> Instructions to follow
Transcribe all of the material below word for word and leave out its pictures.

> Data shown
>> START
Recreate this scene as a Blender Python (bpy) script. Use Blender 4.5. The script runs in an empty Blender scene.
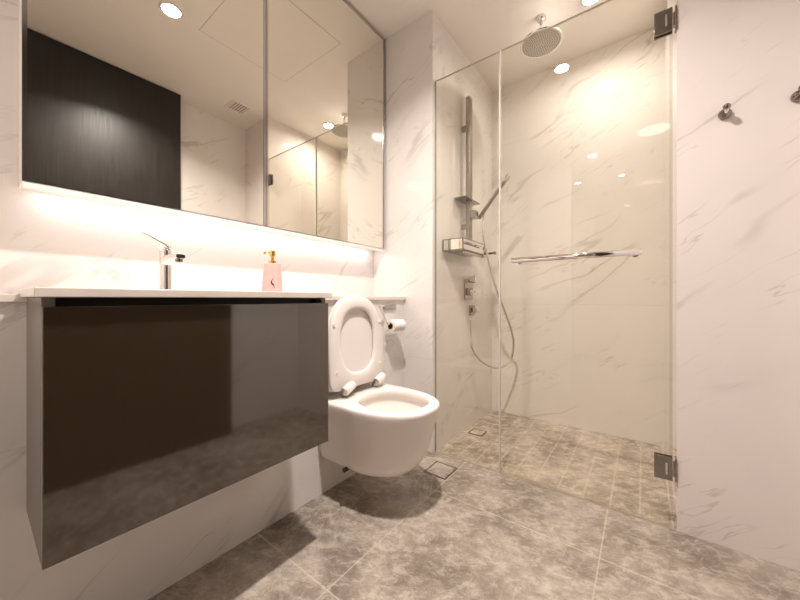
import bpy, bmesh, math, random
from mathutils import Vector, Matrix
random.seed(4)
S = bpy.context.scene
COL = S.collection
PI = math.pi

# ------------------------------------------------------------------ camera, world, exposure, lights
cam_d = bpy.data.cameras.new('camera'); cam = bpy.data.objects.new('camera', cam_d); COL.objects.link(cam)
cam_d.sensor_width = 36; cam_d.lens = 323 / 800 * 36; cam_d.clip_start = 0.02
cam_d.shift_y = -1.5 / 800
YAW = math.atan(243 / 323)
cam.location = (0, 0, 0.86); cam.rotation_euler = (PI / 2, 0, -(PI / 2 - YAW))
S.camera = cam
w = bpy.data.worlds.new('world'); S.world = w; w.use_nodes = True
w.node_tree.nodes['Background'].inputs[0].default_value = (1.0, 0.86, 0.74, 1)
w.node_tree.nodes['Background'].inputs[1].default_value = 0.25
S.view_settings.view_transform = 'Standard'; S.view_settings.look = 'None'
S.view_settings.exposure = 0.62; S.view_settings.gamma = 1
try:
    S.cycles.use_denoising = True
    S.cycles.max_bounces = 14; S.cycles.diffuse_bounces = 6; S.cycles.glossy_bounces = 8
    S.cycles.transparent_max_bounces = 24; S.cycles.transmission_bounces = 10
    S.cycles.sample_clamp_indirect = 6.0
except Exception:
    pass

CEIL = 2.465
E_MAIN, E_SHOWER, E_HALL, E_SPOT, E_LED = 21.5, 4.2, 0.35, 1.0, 0.33

def area(name, loc, size, energy, color, rot=(0, 0, 0), shape='DISK', size_y=None, spread=None, parent=None):
    d = bpy.data.lights.new(name, 'AREA'); d.shape = shape; d.size = size
    if size_y: d.size_y = size_y
    d.energy = energy; d.color = color
    if spread: d.spread = spread
    o = bpy.data.objects.new(name, d); COL.objects.link(o); o.location = loc; o.rotation_euler = rot
    if parent: o.parent = parent
    return o

# ------------------------------------------------------------------ materials
def mat(name, base=(0.8, 0.8, 0.8), rough=0.5, metal=0.0, **kw):
    m = bpy.data.materials.new(name); m.use_nodes = True
    b = m.node_tree.nodes['Principled BSDF']
    b.inputs['Base Color'].default_value = (*base, 1); b.inputs['Roughness'].default_value = rough
    b.inputs['Metallic'].default_value = metal
    for k, v in kw.items(): b.inputs[k.replace('_', ' ')].default_value = v
    return m

class NT:
    def __init__(s, m): s.t = m.node_tree; s.n = s.t.nodes; s.l = s.t.links
    def new(s, typ, **kw):
        n = s.n.new(typ)
        for k, v in kw.items(): setattr(n, k, v)
        return n
    def link(s, a, b): s.l.new(a, b)
    def math(s, op, a, b=None, c=None, clamp=False):
        n = s.n.new('ShaderNodeMath'); n.operation = op; n.use_clamp = clamp
        for i, v in enumerate((a, b, c)):
            if v is None: continue
            if isinstance(v, (int, float)): n.inputs[i].default_value = v
            else: s.l.new(v, n.inputs[i])
        return n.outputs[0]
    def ss(s, v, a, b, oa=0.0, ob=1.0):
        n = s.n.new('ShaderNodeMapRange'); n.interpolation_type = 'SMOOTHSTEP'
        s.l.new(v, n.inputs[0])
        for i, x in zip((1, 2, 3, 4), (a, b, oa, ob)): n.inputs[i].default_value = x
        return n.outputs[0]
    def comb(s, x, y, z=0.0):
        n = s.n.new('ShaderNodeCombineXYZ')
        for i, v in enumerate((x, y, z)):
            if isinstance(v, (int, float)): n.inputs[i].default_value = v
            else: s.l.new(v, n.inputs[i])
        return n.outputs[0]
    def noise(s, vec, scale, detail=4, rough=0.5, dist=0.0):
        n = s.n.new('ShaderNodeTexNoise'); n.inputs['Scale'].default_value = scale
        n.inputs['Detail'].default_value = detail; n.inputs['Roughness'].default_value = rough
        n.inputs['Distortion'].default_value = dist
        s.l.new(vec, n.inputs['Vector']); return n.outputs['Fac']
    def mix(s, f, a, b):
        n = s.n.new('ShaderNodeMix'); n.data_type = 'RGBA'
        if isinstance(f, (int, float)): n.inputs[0].default_value = f
        else: s.l.new(f, n.inputs[0])
        for i, v in ((6, a), (7, b)):
            if isinstance(v, tuple): n.inputs[i].default_value = (*v, 1)
            else: s.l.new(v, n.inputs[i])
        return n.outputs[2]

def line_mask(N, v, offset, period, width):
    """1 on thin joints at offset + k*period along v"""
    a = N.math('SUBTRACT', v, offset)
    a = N.math('DIVIDE', a, period)
    f = N.math('SUBTRACT', a, N.math('ROUND', a))
    f = N.math('MULTIPLY', N.math('ABSOLUTE', f), period)
    return N.ss(f, width * 0.5, width * 0.9, 1.0, 0.0)

def make_marble(name, base, vein, angle=34, seed=0.0, joints=(), rough=0.05, strength=1.0, spec=0.5):
    m = mat(name, base, rough); N = NT(m); b = N.n['Principled BSDF']
    b.inputs['Specular IOR Level'].default_value = spec
    g = N.new('ShaderNodeNewGeometry'); sp = N.new('ShaderNodeSeparateXYZ'); N.link(g.outputs['Position'], sp.inputs[0])
    x, y, z = sp.outputs
    u = N.math('SUBTRACT', x, y)
    ca, sa = math.cos(math.radians(angle)), math.sin(math.radians(angle))
    al = N.math('ADD', N.math('MULTIPLY', u, ca), N.math('MULTIPLY', z, sa))
    pe = N.math('SUBTRACT', N.math('MULTIPLY', z, ca), N.math('MULTIPLY', u, sa))
    iso = N.comb(al, pe, seed)
    warp = N.math('MULTIPLY', N.math('SUBTRACT', N.noise(iso, 2.2, 4, 0.5), 0.5), 0.17)
    pe2 = N.math('ADD', pe, warp)
    p1 = N.comb(N.math('MULTIPLY', al, 0.42), N.math('MULTIPLY', pe2, 2.3), seed + 3.1)
    n1 = N.noise(p1, 1.5, 3, 0.45)
    d1 = N.math('ABSOLUTE', N.math('SUBTRACT', n1, 0.5))
    v1 = N.ss(d1, 0.0, 0.016, 1.0, 0.0)
    m1 = N.ss(N.noise(iso, 2.6, 2, 0.5), 0.47, 0.66)
    v1 = N.math('MULTIPLY', v1, m1)
    halo = N.math('MULTIPLY', N.ss(d1, 0.0, 0.085, 1.0, 0.0), N.ss(N.noise(iso, 1.7, 3, 0.5), 0.42, 0.7))
    p2 = N.comb(N.math('MULTIPLY', al, 0.7), N.math('MULTIPLY', pe2, 5.0), seed + 9.7)
    n2 = N.noise(p2, 1.9, 4, 0.55)
    d2 = N.math('ABSOLUTE', N.math('SUBTRACT', n2, 0.52))
    v2 = N.math('MULTIPLY', N.ss(d2, 0.0, 0.012, 1.0, 0.0), N.ss(N.noise(N.comb(al, pe, seed + 20), 4.2, 2, 0.5), 0.46, 0.64))
    f = N.math('ADD', N.math('MULTIPLY', v1, 0.36 * strength), N.math('MULTIPLY', halo, 0.07 * strength))
    f = N.math('ADD', f, N.math('MULTIPLY', v2, 0.34 * strength), clamp=True)
    cloud = N.ss(N.noise(iso, 1.1, 4, 0.6), 0.35, 0.7)
    c0 = N.mix(cloud, base, tuple(c * 0.965 for c in base))
    col = N.mix(f, c0, vein)
    src = {'u': u, 'z': z}
    for ax, off, per, wd in joints:
        k = N.math('MULTIPLY', line_mask(N, src[ax], off, per, wd), 0.30)
        col = N.mix(k, col, (0.62, 0.57, 0.52))
    N.link(col, b.inputs['Base Color'])
    return m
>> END
> Response
Recreate this scene as a Blender Python (bpy) script. Use Blender 4.5. The script runs in an empty Blender scene.
import bpy, bmesh, math, random
from mathutils import Vector, Matrix
random.seed(4)
S = bpy.context.scene
COL = S.collection
PI = math.pi

# ------------------------------------------------------------------ camera, world, exposure, lights
cam_d = bpy.data.cameras.new('camera'); cam = bpy.data.objects.new('camera', cam_d); COL.objects.link(cam)
cam_d.sensor_width = 36; cam_d.lens = 323 / 800 * 36; cam_d.clip_start = 0.02
cam_d.shift_y = -1.5 / 800
YAW = math.atan(243 / 323)
cam.location = (0, 0, 0.86); cam.rotation_euler = (PI / 2, 0, -(PI / 2 - YAW))
S.camera = cam
w = bpy.data.worlds.new('world'); S.world = w; w.use_nodes = True
w.node_tree.nodes['Background'].inputs[0].default_value = (1.0, 0.86, 0.74, 1)
w.node_tree.nodes['Background'].inputs[1].default_value = 0.25
S.view_settings.view_transform = 'Standard'; S.view_settings.look = 'None'
S.view_settings.exposure = 0.62; S.view_settings.gamma = 1
try:
    S.cycles.use_denoising = True
    S.cycles.max_bounces = 14; S.cycles.diffuse_bounces = 6; S.cycles.glossy_bounces = 8
    S.cycles.transparent_max_bounces = 24; S.cycles.transmission_bounces = 10
    S.cycles.sample_clamp_indirect = 6.0
except Exception:
    pass

CEIL = 2.465
E_MAIN, E_SHOWER, E_HALL, E_SPOT, E_LED = 21.5, 4.2, 0.35, 1.0, 0.33

def area(name, loc, size, energy, color, rot=(0, 0, 0), shape='DISK', size_y=None, spread=None, parent=None):
    d = bpy.data.lights.new(name, 'AREA'); d.shape = shape; d.size = size
    if size_y: d.size_y = size_y
    d.energy = energy; d.color = color
    if spread: d.spread = spread
    o = bpy.data.objects.new(name, d); COL.objects.link(o); o.location = loc; o.rotation_euler = rot
    if parent: o.parent = parent
    return o

# ------------------------------------------------------------------ materials
def mat(name, base=(0.8, 0.8, 0.8), rough=0.5, metal=0.0, **kw):
    m = bpy.data.materials.new(name); m.use_nodes = True
    b = m.node_tree.nodes['Principled BSDF']
    b.inputs['Base Color'].default_value = (*base, 1); b.inputs['Roughness'].default_value = rough
    b.inputs['Metallic'].default_value = metal
    for k, v in kw.items(): b.inputs[k.replace('_', ' ')].default_value = v
    return m

class NT:
    def __init__(s, m): s.t = m.node_tree; s.n = s.t.nodes; s.l = s.t.links
    def new(s, typ, **kw):
        n = s.n.new(typ)
        for k, v in kw.items(): setattr(n, k, v)
        return n
    def link(s, a, b): s.l.new(a, b)
    def math(s, op, a, b=None, c=None, clamp=False):
        n = s.n.new('ShaderNodeMath'); n.operation = op; n.use_clamp = clamp
        for i, v in enumerate((a, b, c)):
            if v is None: continue
            if isinstance(v, (int, float)): n.inputs[i].default_value = v
            else: s.l.new(v, n.inputs[i])
        return n.outputs[0]
    def ss(s, v, a, b, oa=0.0, ob=1.0):
        n = s.n.new('ShaderNodeMapRange'); n.interpolation_type = 'SMOOTHSTEP'
        s.l.new(v, n.inputs[0])
        for i, x in zip((1, 2, 3, 4), (a, b, oa, ob)): n.inputs[i].default_value = x
        return n.outputs[0]
    def comb(s, x, y, z=0.0):
        n = s.n.new('ShaderNodeCombineXYZ')
        for i, v in enumerate((x, y, z)):
            if isinstance(v, (int, float)): n.inputs[i].default_value = v
            else: s.l.new(v, n.inputs[i])
        return n.outputs[0]
    def noise(s, vec, scale, detail=4, rough=0.5, dist=0.0):
        n = s.n.new('ShaderNodeTexNoise'); n.inputs['Scale'].default_value = scale
        n.inputs['Detail'].default_value = detail; n.inputs['Roughness'].default_value = rough
        n.inputs['Distortion'].default_value = dist
        s.l.new(vec, n.inputs['Vector']); return n.outputs['Fac']
    def mix(s, f, a, b):
        n = s.n.new('ShaderNodeMix'); n.data_type = 'RGBA'
        if isinstance(f, (int, float)): n.inputs[0].default_value = f
        else: s.l.new(f, n.inputs[0])
        for i, v in ((6, a), (7, b)):
            if isinstance(v, tuple): n.inputs[i].default_value = (*v, 1)
            else: s.l.new(v, n.inputs[i])
        return n.outputs[2]

def line_mask(N, v, offset, period, width):
    """1 on thin joints at offset + k*period along v"""
    a = N.math('SUBTRACT', v, offset)
    a = N.math('DIVIDE', a, period)
    f = N.math('SUBTRACT', a, N.math('ROUND', a))
    f = N.math('MULTIPLY', N.math('ABSOLUTE', f), period)
    return N.ss(f, width * 0.5, width * 0.9, 1.0, 0.0)

def make_marble(name, base, vein, angle=34, seed=0.0, joints=(), rough=0.05, strength=1.0, spec=0.5):
    m = mat(name, base, rough); N = NT(m); b = N.n['Principled BSDF']
    b.inputs['Specular IOR Level'].default_value = spec
    g = N.new('ShaderNodeNewGeometry'); sp = N.new('ShaderNodeSeparateXYZ'); N.link(g.outputs['Position'], sp.inputs[0])
    x, y, z = sp.outputs
    u = N.math('SUBTRACT', x, y)
    ca, sa = math.cos(math.radians(angle)), math.sin(math.radians(angle))
    al = N.math('ADD', N.math('MULTIPLY', u, ca), N.math('MULTIPLY', z, sa))
    pe = N.math('SUBTRACT', N.math('MULTIPLY', z, ca), N.math('MULTIPLY', u, sa))
    iso = N.comb(al, pe, seed)
    warp = N.math('MULTIPLY', N.math('SUBTRACT', N.noise(iso, 2.2, 4, 0.5), 0.5), 0.17)
    pe2 = N.math('ADD', pe, warp)
    p1 = N.comb(N.math('MULTIPLY', al, 0.42), N.math('MULTIPLY', pe2, 2.3), seed + 3.1)
    n1 = N.noise(p1, 1.5, 3, 0.45)
    d1 = N.math('ABSOLUTE', N.math('SUBTRACT', n1, 0.5))
    v1 = N.ss(d1, 0.0, 0.016, 1.0, 0.0)
    m1 = N.ss(N.noise(iso, 2.6, 2, 0.5), 0.47, 0.66)
    v1 = N.math('MULTIPLY', v1, m1)
    halo = N.math('MULTIPLY', N.ss(d1, 0.0, 0.085, 1.0, 0.0), N.ss(N.noise(iso, 1.7, 3, 0.5), 0.42, 0.7))
    p2 = N.comb(N.math('MULTIPLY', al, 0.7), N.math('MULTIPLY', pe2, 5.0), seed + 9.7)
    n2 = N.noise(p2, 1.9, 4, 0.55)
    d2 = N.math('ABSOLUTE', N.math('SUBTRACT', n2, 0.52))
    v2 = N.math('MULTIPLY', N.ss(d2, 0.0, 0.012, 1.0, 0.0), N.ss(N.noise(N.comb(al, pe, seed + 20), 4.2, 2, 0.5), 0.46, 0.64))
    f = N.math('ADD', N.math('MULTIPLY', v1, 0.36 * strength), N.math('MULTIPLY', halo, 0.07 * strength))
    f = N.math('ADD', f, N.math('MULTIPLY', v2, 0.34 * strength), clamp=True)
    cloud = N.ss(N.noise(iso, 1.1, 4, 0.6), 0.35, 0.7)
    c0 = N.mix(cloud, base, tuple(c * 0.965 for c in base))
    col = N.mix(f, c0, vein)
    src = {'u': u, 'z': z}
    for ax, off, per, wd in joints:
        k = N.math('MULTIPLY', line_mask(N, src[ax], off, per, wd), 0.30)
        col = N.mix(k, col, (0.62, 0.57, 0.52))
    N.link(col, b.inputs['Base Color'])
    return m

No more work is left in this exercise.